In fact Mac OS X has elements from 1984 in it–the Apple menu for one and the window resize remains in the bottom right hand corner; as does the system menu bar at the top of the screen.

Linux however can with KDE and Gnome (and others) be configured so differently that what one person sees as Ubuntu can end up looking not too dissimilar to OpenSUSE, or Fedora, or not even Linux at all (which apart from the Jaguar-esque tabs is very close.)

The point is Linux can look pretty darn beautiful but the problem is that out of the box it’s very easy for someone with no sense of aesthetics to come in and change it all and whilst they think it looks good (they’ll change it again in a few days when they get bored) it often looks like a dog’s dinner. Mac OS X and Windows are good at being firm on the user’s shoulder saying, “We’ve given you a couple of colour variations but you can’t easily change this to something totally different.” Microsoft reputedly disabled skinning in Windows XP for this very reason as users may have ended up creating a Windows system that was inconsistent(…) and also couldn’t guarantee their apps on a third party skin that might be incomplete.

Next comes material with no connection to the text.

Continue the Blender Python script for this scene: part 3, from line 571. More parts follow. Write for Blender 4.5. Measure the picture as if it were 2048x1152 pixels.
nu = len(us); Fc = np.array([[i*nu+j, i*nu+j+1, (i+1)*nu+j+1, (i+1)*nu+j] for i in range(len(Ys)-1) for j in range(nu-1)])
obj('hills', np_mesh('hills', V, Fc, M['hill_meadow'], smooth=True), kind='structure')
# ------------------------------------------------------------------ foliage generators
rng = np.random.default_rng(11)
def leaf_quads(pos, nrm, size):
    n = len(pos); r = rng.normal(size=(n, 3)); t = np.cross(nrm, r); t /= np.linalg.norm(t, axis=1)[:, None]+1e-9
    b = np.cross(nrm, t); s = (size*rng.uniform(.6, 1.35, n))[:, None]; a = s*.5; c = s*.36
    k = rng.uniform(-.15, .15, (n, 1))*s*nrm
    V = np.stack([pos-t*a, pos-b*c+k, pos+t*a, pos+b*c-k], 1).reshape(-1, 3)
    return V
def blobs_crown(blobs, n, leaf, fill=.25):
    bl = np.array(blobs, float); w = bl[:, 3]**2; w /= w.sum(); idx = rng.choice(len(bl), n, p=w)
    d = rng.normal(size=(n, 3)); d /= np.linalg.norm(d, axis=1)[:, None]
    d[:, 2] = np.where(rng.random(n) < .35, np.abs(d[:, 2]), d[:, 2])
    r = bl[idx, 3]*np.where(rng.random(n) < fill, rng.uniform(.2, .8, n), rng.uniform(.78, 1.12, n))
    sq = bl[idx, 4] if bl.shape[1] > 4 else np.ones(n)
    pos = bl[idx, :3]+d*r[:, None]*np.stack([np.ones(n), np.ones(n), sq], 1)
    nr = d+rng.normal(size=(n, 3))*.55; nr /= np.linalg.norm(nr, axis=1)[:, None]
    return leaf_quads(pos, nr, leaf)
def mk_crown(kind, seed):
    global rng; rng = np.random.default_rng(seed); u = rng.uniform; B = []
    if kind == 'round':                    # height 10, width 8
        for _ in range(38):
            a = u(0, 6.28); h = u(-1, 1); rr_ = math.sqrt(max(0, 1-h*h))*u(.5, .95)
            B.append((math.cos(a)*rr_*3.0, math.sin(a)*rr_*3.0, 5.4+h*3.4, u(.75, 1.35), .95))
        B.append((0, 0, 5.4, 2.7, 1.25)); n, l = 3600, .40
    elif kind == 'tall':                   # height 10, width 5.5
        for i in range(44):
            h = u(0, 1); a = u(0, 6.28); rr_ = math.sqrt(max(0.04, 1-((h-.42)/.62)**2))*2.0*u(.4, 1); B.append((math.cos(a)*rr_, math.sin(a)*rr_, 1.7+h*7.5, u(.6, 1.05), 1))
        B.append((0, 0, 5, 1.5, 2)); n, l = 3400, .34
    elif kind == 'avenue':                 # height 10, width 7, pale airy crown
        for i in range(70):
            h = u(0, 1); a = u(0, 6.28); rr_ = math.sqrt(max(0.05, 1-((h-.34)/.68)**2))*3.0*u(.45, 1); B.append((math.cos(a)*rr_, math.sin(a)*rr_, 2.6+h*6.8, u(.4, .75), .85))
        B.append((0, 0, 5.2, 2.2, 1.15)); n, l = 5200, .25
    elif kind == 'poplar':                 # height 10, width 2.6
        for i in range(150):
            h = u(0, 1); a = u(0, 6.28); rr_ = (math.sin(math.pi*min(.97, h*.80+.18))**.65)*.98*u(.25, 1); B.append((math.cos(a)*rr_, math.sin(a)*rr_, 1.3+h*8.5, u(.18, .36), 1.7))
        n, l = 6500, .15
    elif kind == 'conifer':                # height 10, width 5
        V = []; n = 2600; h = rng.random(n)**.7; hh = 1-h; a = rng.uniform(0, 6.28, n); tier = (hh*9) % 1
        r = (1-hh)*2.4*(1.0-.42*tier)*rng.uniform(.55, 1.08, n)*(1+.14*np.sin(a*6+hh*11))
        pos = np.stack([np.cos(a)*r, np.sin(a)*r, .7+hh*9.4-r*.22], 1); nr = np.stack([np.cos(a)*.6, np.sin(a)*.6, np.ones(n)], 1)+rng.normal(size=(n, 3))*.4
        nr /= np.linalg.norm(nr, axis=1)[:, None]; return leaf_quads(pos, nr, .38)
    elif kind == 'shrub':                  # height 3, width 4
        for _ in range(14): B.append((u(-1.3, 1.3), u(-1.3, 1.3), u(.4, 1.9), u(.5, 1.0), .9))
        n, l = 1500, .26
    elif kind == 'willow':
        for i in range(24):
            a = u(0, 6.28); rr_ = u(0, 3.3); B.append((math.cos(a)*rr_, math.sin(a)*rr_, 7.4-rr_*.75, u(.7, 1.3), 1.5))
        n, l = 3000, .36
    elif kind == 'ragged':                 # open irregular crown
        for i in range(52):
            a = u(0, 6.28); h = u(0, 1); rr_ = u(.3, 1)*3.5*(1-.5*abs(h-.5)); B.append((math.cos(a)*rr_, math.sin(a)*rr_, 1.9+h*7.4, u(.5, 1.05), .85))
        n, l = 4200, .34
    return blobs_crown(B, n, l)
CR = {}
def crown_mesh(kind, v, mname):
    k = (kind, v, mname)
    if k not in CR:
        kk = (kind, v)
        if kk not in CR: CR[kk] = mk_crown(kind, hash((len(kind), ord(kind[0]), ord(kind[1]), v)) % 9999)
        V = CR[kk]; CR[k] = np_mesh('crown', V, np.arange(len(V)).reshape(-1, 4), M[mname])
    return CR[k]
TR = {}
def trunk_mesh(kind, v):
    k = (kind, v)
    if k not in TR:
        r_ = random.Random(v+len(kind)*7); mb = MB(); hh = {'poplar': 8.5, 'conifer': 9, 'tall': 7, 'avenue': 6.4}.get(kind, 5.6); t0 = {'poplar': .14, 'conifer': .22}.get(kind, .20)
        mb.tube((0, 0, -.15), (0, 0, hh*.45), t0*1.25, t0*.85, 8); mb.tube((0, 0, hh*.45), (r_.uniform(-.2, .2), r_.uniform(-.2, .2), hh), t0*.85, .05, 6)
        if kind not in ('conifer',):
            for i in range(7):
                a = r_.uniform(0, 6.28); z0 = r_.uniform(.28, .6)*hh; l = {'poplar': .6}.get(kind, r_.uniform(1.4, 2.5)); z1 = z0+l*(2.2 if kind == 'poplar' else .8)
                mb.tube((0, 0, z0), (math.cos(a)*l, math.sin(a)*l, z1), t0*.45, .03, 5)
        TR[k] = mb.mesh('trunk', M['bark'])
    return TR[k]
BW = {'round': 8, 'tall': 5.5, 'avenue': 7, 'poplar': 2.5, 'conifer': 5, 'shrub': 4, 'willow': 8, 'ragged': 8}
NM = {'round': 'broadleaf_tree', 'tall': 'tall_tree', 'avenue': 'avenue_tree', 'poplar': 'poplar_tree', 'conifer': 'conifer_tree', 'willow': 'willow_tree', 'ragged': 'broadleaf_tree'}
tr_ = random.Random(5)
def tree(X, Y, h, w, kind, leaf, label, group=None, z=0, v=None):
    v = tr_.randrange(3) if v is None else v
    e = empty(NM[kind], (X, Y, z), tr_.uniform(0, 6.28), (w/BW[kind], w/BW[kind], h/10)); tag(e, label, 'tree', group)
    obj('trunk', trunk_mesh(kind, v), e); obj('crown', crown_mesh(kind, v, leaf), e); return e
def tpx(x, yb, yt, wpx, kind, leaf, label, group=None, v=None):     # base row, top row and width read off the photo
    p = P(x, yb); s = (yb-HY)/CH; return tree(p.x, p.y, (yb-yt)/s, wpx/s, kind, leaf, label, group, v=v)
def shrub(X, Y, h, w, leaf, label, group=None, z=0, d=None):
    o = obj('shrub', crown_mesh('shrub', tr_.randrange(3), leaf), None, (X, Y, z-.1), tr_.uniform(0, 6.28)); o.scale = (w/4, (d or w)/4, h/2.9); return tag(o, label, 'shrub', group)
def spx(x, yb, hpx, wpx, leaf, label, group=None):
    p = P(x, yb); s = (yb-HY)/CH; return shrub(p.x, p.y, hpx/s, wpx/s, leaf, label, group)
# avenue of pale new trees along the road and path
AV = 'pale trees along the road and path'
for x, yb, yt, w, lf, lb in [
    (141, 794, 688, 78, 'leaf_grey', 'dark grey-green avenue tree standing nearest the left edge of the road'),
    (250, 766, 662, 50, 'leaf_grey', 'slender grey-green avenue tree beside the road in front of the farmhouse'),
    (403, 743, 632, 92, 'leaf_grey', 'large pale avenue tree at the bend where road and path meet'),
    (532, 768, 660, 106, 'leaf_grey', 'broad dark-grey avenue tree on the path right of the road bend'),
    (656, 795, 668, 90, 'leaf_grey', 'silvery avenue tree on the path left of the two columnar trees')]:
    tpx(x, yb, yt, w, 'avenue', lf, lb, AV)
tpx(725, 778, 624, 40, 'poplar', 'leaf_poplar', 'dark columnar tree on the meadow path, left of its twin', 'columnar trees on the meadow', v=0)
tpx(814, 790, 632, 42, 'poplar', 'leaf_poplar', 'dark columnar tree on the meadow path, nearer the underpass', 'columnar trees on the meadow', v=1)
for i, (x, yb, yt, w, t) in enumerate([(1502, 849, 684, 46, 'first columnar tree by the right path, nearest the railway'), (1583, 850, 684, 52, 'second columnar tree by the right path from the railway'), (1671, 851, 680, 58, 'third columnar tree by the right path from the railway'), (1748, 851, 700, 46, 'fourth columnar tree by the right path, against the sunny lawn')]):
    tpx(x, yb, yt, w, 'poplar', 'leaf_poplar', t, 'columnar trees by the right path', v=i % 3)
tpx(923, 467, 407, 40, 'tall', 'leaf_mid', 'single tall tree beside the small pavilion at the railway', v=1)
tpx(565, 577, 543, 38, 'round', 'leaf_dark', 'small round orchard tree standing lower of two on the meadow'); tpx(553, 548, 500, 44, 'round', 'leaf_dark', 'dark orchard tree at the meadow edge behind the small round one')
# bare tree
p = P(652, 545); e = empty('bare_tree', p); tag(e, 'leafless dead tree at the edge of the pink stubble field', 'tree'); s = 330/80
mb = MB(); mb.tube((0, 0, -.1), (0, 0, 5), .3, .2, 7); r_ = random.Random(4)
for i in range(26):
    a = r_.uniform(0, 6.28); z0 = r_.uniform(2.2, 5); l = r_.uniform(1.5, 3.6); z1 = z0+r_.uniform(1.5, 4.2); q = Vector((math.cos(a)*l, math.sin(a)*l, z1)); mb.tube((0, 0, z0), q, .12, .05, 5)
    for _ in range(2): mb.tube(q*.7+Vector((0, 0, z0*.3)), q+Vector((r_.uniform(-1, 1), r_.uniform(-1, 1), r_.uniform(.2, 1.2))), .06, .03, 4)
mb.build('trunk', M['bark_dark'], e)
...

Linux has its inconsistent interfaces but on the whole most of them are up to scratch now. Again it’s a bit of a pain that there is more than one gadget (there’s an Amiga term if there was one) toolkit like GTK, QT etc. but overall the system looks more consistent than it ever has done. Windows has its fair share of inconsistencies too, the much vaunted ‘Add Fonts’ dialog in the Fonts directory that has survived since Windows 3.0 (1990), Windows 2000-eque 16 colour icons here and there and Win16 (WoW)/DOS windows uisng an old skin… Mac OS X with its Aqua, Staintless Steel and Plastic interface types (being refined in Leopard.)

Linux (or rather Gnome and KDE mainly, as Linux isn’t the desktop itself but for simplicity’s sake) isn’t therefore the only inconsistent user interface experience. The reason it can look so rubbish is the same reason most people’s Word documents look awful because they have found they have 50 fonts and 16.7 million colours to choose from and they want to use them all at once.

Some distributions look ‘just OK’ out of the box, Ubuntu and Fedora are in that for me. Some look drop dead neat like OpenSUSE 10.3 and Mandriva which just look great, particularly OpenSUSE’s green which is just fab. Some look corporate and steady like Slackware and so forth.

The point is Linux doesn’t look amateur because it’s Linux, but because the configurability of Linux allows for people without the sense of human interface design considerations and basic aesthetics to slap down a nasty theme with ease; where as Windows and Mac OS X need skinning engines, or system file adjustments.

Here’s my Ubuntu desktop (Gnome) with a nice background and a simple Window Border (Splint), Clearlooks Classic Controls and a green lead background – blues and greens are complimentary hues. No Compiz in action but I don’t need it and it’ll only slow down my Radeon 7500 (but it does work.)

Ubuntu 7.10 Desktop Screenshot

My Ubuntu 7.10 Desktop with Tracker Instant Search

So food for thought, should some distributions limit the skinning capability to improve consistency, usability and the general professional image of the distribution for it to be perhaps accepted for a widespread corporate roll out?

I’m all for configurability; but you won’t catch me using a black user interface because it’s too much with my Thinkpad being black but I also find it straining on my eyes.